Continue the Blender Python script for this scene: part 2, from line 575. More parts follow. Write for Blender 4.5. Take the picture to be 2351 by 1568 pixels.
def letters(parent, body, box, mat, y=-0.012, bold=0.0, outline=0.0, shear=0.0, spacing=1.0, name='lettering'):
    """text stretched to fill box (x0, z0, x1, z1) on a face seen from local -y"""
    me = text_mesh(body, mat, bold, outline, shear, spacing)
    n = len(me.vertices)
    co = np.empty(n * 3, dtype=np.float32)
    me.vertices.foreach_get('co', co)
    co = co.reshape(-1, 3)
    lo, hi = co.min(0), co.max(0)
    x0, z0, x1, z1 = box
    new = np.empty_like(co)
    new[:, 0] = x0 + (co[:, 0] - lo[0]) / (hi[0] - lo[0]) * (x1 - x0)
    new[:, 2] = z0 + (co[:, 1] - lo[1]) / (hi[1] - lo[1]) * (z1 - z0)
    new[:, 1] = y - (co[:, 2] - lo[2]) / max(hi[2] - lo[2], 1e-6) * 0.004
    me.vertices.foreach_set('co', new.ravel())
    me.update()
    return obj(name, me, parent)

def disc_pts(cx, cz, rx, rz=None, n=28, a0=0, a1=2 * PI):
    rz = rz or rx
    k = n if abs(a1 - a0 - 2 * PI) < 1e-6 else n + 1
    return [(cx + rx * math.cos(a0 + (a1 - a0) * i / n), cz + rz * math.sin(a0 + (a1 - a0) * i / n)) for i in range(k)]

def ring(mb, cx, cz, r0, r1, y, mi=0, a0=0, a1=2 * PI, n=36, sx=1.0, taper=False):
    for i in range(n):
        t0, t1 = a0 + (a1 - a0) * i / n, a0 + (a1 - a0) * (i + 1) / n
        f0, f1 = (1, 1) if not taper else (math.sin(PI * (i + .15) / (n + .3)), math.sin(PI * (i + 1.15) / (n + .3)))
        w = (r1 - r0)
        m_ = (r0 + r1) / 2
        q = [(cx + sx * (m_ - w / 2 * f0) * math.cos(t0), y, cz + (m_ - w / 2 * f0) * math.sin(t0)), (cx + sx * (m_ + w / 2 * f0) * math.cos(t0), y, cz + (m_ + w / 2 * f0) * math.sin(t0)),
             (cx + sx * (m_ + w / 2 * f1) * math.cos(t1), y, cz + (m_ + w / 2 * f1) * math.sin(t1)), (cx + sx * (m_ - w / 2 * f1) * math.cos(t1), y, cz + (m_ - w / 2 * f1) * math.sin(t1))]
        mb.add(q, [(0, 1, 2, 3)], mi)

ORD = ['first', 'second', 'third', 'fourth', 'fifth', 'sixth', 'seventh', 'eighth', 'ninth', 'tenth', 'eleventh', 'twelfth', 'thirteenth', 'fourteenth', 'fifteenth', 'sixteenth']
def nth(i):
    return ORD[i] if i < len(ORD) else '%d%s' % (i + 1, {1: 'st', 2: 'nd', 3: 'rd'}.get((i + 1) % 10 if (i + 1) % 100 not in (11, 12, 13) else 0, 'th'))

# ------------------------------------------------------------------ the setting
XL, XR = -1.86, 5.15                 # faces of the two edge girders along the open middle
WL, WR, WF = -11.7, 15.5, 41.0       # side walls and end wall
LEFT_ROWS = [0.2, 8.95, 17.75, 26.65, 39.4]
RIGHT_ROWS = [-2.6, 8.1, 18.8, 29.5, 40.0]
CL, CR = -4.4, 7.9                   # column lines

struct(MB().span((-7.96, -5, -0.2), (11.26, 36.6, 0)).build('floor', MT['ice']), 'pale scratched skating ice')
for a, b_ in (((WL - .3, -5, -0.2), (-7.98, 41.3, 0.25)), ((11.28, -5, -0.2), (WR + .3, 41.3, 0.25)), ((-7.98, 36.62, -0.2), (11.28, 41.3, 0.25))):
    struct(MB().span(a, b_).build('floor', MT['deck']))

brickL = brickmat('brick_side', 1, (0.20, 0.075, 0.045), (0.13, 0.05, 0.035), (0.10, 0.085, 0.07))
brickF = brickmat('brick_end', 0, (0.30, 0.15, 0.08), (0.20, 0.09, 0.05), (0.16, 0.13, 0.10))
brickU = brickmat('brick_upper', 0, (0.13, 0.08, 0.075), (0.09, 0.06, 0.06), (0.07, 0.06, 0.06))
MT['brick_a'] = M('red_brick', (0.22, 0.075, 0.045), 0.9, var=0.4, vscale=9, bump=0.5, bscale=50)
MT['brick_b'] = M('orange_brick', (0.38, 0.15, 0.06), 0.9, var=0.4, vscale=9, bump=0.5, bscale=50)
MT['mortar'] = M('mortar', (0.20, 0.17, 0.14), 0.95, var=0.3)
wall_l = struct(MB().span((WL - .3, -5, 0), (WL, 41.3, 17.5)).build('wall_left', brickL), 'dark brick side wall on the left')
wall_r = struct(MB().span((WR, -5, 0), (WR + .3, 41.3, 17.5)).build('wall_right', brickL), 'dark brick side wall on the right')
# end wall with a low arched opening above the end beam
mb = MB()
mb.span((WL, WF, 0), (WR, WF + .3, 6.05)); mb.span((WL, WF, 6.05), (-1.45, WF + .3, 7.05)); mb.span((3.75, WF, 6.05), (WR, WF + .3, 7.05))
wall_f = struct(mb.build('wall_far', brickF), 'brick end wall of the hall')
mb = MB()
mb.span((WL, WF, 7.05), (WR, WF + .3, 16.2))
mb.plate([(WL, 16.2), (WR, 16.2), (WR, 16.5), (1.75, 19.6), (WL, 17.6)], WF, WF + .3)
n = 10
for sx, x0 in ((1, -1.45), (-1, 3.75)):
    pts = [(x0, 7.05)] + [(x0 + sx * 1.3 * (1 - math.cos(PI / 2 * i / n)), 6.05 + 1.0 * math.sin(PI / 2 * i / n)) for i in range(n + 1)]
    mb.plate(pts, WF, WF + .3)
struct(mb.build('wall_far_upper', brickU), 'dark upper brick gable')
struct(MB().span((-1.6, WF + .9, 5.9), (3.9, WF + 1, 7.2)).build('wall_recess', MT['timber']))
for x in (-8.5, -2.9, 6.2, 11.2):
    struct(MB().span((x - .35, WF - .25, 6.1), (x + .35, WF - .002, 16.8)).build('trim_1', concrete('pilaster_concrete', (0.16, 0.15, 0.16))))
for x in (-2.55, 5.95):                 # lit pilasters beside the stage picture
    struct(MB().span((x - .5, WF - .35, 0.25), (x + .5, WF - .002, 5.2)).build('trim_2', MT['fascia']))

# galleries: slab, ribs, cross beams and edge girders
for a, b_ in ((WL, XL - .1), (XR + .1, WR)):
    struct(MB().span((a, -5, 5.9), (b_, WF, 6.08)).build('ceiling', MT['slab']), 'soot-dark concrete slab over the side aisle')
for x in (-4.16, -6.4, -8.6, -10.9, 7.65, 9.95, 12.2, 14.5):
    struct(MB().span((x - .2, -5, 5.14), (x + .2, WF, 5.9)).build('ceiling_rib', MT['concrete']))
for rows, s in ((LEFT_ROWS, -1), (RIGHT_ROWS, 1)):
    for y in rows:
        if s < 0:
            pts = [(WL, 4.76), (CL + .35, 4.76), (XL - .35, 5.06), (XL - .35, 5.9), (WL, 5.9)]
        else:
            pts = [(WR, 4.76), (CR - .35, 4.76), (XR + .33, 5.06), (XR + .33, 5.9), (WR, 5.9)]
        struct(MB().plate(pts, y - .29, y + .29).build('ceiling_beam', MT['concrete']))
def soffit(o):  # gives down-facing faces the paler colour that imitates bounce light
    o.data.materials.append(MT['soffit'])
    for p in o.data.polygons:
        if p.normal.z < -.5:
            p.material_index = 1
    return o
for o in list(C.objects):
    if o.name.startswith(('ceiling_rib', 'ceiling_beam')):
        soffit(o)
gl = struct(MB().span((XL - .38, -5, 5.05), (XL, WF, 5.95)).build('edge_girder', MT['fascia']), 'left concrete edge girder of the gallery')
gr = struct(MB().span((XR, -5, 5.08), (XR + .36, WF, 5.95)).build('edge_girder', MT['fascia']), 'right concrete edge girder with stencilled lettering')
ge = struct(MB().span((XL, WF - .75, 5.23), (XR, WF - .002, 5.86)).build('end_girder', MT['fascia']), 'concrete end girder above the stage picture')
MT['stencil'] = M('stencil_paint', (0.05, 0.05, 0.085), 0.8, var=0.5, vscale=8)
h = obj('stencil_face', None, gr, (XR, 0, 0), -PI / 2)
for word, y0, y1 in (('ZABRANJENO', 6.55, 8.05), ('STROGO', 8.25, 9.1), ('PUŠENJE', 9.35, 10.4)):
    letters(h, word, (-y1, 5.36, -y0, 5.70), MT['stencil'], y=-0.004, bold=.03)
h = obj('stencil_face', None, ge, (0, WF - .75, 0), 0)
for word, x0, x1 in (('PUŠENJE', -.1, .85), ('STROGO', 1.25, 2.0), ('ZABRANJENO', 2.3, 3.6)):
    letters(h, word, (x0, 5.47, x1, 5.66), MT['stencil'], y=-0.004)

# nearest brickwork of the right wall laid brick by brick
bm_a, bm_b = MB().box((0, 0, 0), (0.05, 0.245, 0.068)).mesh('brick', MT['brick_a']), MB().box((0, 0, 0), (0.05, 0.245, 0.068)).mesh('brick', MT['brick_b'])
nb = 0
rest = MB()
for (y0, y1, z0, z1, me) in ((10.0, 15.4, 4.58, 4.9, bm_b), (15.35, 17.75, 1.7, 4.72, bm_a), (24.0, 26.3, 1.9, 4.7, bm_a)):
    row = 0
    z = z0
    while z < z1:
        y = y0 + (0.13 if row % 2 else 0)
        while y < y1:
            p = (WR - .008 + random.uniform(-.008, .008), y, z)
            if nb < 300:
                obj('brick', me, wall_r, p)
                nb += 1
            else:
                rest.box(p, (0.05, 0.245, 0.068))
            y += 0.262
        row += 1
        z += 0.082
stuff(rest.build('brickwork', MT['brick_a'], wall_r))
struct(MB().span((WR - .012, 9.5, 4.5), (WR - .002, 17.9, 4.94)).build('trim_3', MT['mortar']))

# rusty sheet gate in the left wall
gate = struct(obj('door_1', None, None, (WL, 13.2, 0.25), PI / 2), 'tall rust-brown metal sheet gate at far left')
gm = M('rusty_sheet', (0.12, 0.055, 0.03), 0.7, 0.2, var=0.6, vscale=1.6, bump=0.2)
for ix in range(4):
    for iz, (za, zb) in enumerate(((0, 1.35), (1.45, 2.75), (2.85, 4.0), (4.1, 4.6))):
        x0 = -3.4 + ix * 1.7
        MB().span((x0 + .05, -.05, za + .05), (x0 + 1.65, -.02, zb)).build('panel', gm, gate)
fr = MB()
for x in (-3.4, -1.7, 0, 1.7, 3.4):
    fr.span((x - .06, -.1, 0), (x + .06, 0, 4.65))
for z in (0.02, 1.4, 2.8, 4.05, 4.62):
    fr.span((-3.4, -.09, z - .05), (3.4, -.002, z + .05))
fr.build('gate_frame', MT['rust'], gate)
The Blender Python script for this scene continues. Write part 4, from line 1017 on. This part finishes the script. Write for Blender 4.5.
= = =
> **Work to complete**
All lines in the listing above from the line containing "struct(MB().span((x - .2, -5, 5.14), (x" to the line containing "pts = [(WR, 4.76), (CR", inclusive, should be retyped exactly; no other lines should appear.

> **Solution to this problem**
    struct(MB().span((x - .2, -5, 5.14), (x + .2, WF, 5.9)).build('ceiling_rib', MT['concrete']))
for rows, s in ((LEFT_ROWS, -1), (RIGHT_ROWS, 1)):
    for y in rows:
        if s < 0:
            pts = [(WL, 4.76), (CL + .35, 4.76), (XL - .35, 5.06), (XL - .35, 5.9), (WL, 5.9)]
        else:
            pts = [(WR, 4.76), (CR - .35, 4.76), (XR + .33, 5.06), (XR + .33, 5.9), (WR, 5.9)]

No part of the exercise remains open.